Apreciar os bens presentes nos outros cristãos

47 O diálogo não se articula exclusivamente à volta da doutrina, mas envolve toda a pessoa: é também um diálogo de amor. O Concílio afirmou: « É mister que os católicos reconheçam com alegria e estimem os bens verdadeiramente cristãos, oriundos de um património comum, que se encontram nos irmãos de nós separados. É digno e salutar reconhecer as riquezas de Cristo e as obras de virtude na vida dos outros que dão testemunho de Cristo, às vezes até à efusão do sangue. Deus é, com efeito, sempre admirável e digno de admiração em suas obras ». 79

(79) Cf. Vaticano II,
UR 4.



48 As relações que os membros da Igreja Católica estabeleceram com os outros cristãos a partir do Concílio para diante, fizeram descobrir aquilo que Deus opera naqueles que pertencem a outras Igrejas e Comunidades eclesiais. Este contacto directo, a vários níveis, entre os pastores e entre os membros das Comunidades, fez-nos tomar consciência do testemunho que os outros cristãos prestam a Deus e a Cristo. Abriu-se assim um espaço muito amplo para toda a experiência ecuménica, que simultaneamente constitui o desafio que se coloca nos nossos tempos. Não é porventura o século XX um tempo de grande testemunho que foi « até à efusão do sangue »? E por acaso este testemunho não diz respeito também às várias Igrejas e Comunidades eclesiais, que tomam o seu nome de Cristo crucificado e ressuscitado?

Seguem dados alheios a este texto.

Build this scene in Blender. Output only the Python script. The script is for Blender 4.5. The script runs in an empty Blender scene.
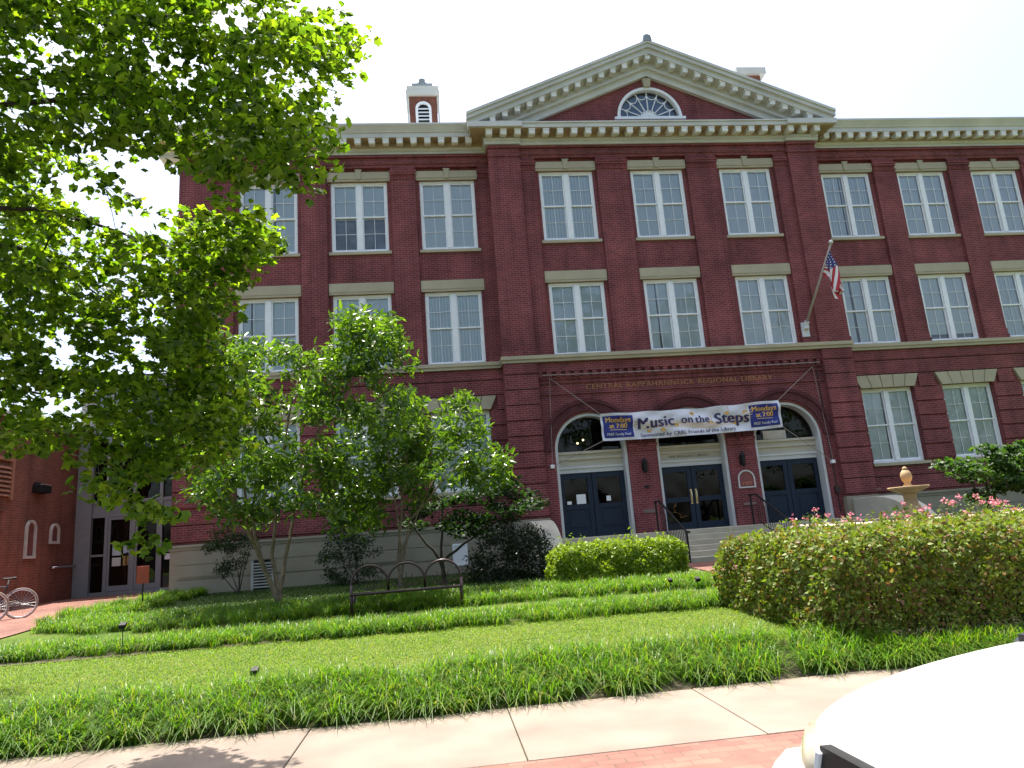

Este testemunho comum da santidade, como fidelidade ao único Senhor, é um potencial ecuménico extraordinariamente rico de graça. O Concílio Vaticano II ressaltou que os bens presentes nos outros cristãos podem contribuir para a edificação dos católicos: « Nem se passe por alto o facto de que tudo o que a graça do Espírito Santo realiza nos irmãos separados pode também contribuir para a nossa edificação. Tudo o que é verdadeiramente cristão jamais se opõe aos bens genuínos da fé, antes sempre pode fazer com que mais perfeitamente se compreenda o próprio mistério de Cristo e da Igreja ». 80 O diálogo ecuménico, como verdadeiro diálogo de salvação, não deixará de estimular este processo, em si mesmo já bem encaminhado, para progredir rumo à comunhão plena e verdadeira.

(80) Vaticano II,
UR 4.



Crescimento da comunhão

49 Fruto precioso das relações entre os cristãos e do diálogo teológico que eles realizam, é o crescimento da comunhão. De facto, tais iniciativas tornaram conscientes os cristãos dos elementos de fé que têm em comum. E isto serviu para cimentar ainda mais o seu empenho pela unidade plena. Em tudo isso, o Concílio Vaticano II continua sendo um forte centro de propulsão e orientamento.

A Constituição dogmática Lumen gentium liga a doutrina sobre a Igreja Católica ao reconhecimento dos elementos salvíficos que se encontram nas outras Igrejas e Comunidades eclesiais. 81 Não se trata de uma tomada de consciência de elementos estáticos, presentes passivamente em tais Igrejas e Comunidades. Como bens da Igreja de Cristo, por sua natureza impelem para a restauração da unidade. Daí resulta que a procura da unidade dos cristãos não é um acto facultativo ou oportunista, mas uma exigência que dimana do próprio ser da comunidade cristã.

Da mesma forma, os diálogos teológicos bilaterais com as maiores Comunidades cristãs partem do reconhecimento do grau de comunhão que já existe, para depois discutir progressivamente as divergências existentes com cada uma. O Senhor concedeu aos cristãos do nosso tempo a possibilidade de reduzir o contencioso tradicional.

(81) Cf.
UR 15.



O diálogo com as Igrejas do Oriente

50 A este propósito e antes de mais, deve-se constatar, com especial gratidão à Providência divina, que a ligação com as Igrejas do Oriente, deteriorada ao longo dos séculos, foi revigorada com o Concílio Vaticano II. Os observadores destas Igrejas, presentes no Concílio ao lado de representantes das Igrejas e Comunidades eclesiais do Ocidente, manifestaram publicamente, num momento tão solene para a Igreja Católica, a vontade comum de procurar a comunhão.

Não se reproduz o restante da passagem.